+++ Material for the task +++

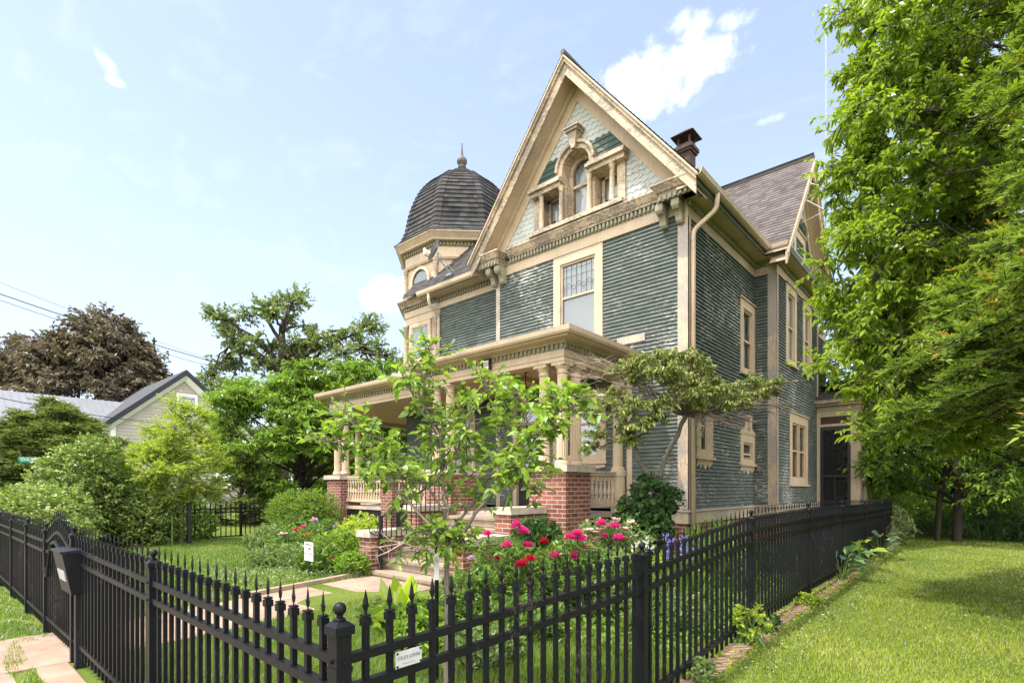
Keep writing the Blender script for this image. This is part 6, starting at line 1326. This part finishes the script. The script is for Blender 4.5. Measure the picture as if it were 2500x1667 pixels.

+++
+++ Material for the task +++

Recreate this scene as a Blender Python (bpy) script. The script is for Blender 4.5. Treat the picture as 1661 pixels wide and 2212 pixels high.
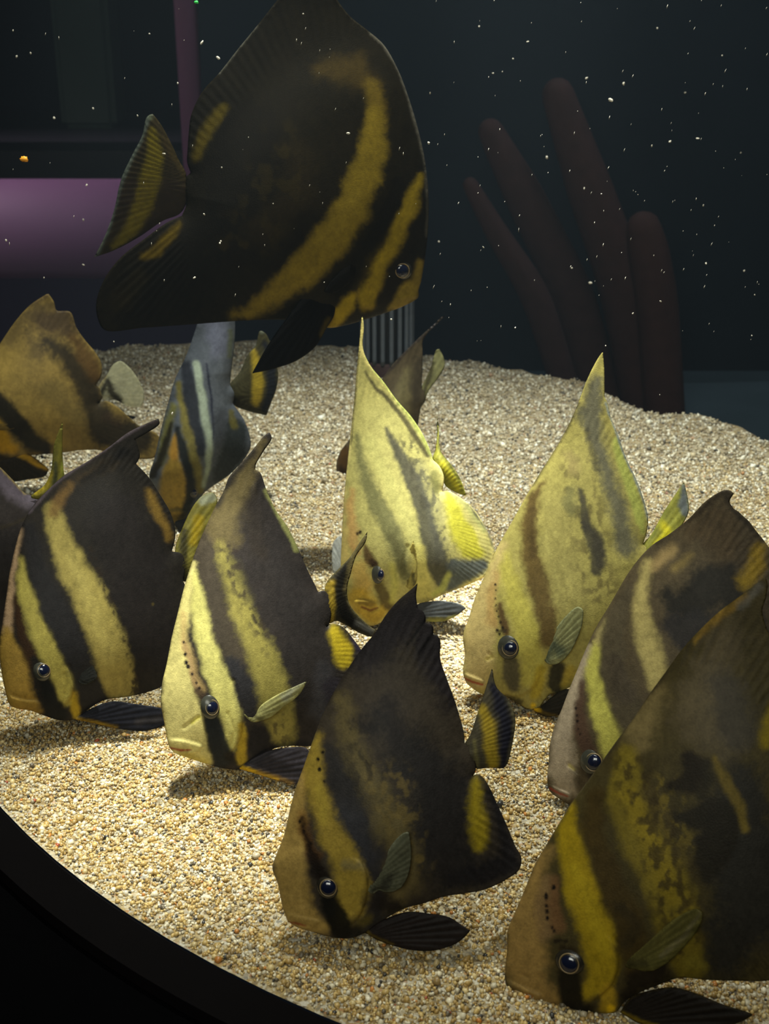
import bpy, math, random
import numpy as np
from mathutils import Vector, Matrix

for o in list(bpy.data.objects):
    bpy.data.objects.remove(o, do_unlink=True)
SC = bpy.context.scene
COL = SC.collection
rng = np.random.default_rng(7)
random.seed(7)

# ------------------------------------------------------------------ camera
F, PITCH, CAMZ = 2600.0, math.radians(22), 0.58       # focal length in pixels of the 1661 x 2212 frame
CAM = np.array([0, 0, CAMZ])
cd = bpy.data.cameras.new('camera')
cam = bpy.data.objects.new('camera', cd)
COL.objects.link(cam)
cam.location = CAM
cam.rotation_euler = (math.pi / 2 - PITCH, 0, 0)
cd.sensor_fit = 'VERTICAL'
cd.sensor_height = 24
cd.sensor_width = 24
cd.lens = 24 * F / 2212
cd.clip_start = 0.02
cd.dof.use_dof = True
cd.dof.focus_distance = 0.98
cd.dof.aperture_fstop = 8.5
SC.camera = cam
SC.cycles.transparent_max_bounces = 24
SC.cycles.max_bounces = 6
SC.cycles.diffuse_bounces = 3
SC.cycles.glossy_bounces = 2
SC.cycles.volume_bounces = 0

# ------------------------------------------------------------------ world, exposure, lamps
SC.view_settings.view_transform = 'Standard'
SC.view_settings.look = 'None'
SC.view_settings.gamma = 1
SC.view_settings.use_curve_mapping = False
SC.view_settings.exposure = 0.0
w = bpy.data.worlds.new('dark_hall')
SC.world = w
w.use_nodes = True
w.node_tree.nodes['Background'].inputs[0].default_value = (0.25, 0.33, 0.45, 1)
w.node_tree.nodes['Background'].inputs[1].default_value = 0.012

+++
+++ Material for the task +++

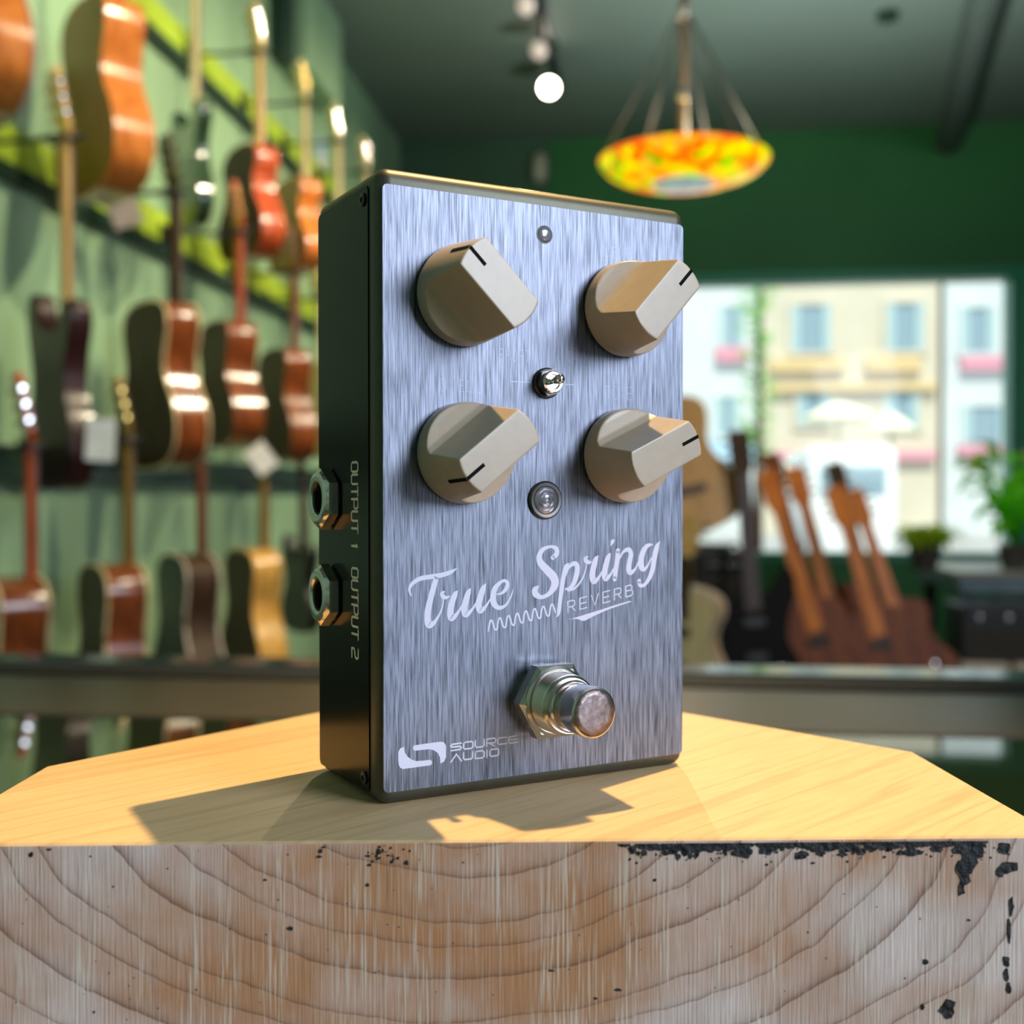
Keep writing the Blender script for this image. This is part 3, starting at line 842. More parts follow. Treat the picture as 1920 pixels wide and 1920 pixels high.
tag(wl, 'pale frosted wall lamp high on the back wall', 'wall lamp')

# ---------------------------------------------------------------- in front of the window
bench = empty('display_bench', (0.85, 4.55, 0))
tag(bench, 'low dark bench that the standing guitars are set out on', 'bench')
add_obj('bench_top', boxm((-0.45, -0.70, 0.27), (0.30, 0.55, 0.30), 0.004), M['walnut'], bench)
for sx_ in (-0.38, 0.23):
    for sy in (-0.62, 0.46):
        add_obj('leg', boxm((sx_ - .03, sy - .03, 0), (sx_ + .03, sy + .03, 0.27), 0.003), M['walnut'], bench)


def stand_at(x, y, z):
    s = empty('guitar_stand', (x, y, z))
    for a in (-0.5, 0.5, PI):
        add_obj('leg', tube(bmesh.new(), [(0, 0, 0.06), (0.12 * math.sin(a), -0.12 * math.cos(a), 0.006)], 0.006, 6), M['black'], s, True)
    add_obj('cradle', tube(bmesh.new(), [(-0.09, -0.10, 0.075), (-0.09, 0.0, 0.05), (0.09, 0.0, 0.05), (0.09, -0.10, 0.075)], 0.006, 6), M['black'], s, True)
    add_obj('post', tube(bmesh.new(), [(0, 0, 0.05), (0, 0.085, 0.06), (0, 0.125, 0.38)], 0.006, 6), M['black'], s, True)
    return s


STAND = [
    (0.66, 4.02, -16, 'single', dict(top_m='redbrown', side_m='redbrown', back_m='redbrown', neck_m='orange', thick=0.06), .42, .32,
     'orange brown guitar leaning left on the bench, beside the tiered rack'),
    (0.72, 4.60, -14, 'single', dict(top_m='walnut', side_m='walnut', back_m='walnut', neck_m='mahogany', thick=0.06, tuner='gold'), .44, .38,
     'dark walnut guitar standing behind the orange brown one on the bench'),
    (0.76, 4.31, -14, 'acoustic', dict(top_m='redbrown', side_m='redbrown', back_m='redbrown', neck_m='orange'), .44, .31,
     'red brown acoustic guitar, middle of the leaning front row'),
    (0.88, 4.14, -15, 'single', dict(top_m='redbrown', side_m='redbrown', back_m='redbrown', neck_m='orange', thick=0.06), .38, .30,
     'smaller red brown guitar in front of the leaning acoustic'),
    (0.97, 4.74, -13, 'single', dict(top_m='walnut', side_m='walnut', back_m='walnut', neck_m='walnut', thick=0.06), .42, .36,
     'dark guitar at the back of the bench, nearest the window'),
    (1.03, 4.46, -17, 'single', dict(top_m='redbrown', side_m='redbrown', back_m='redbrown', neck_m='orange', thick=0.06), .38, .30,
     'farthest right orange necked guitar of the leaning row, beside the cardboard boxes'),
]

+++

Exercise – Using the entries above, repeat only the lines from the one containing "1920 pixels high." through the one containing "tag(wl, 'pale frosted", end lines included.

Answer for the task –
Keep writing the Blender script for this image. This is part 3, starting at line 842. More parts follow. Treat the picture as 1920 pixels wide and 1920 pixels high.
tag(wl, 'pale frosted wall lamp high on the back wall', 'wall lamp')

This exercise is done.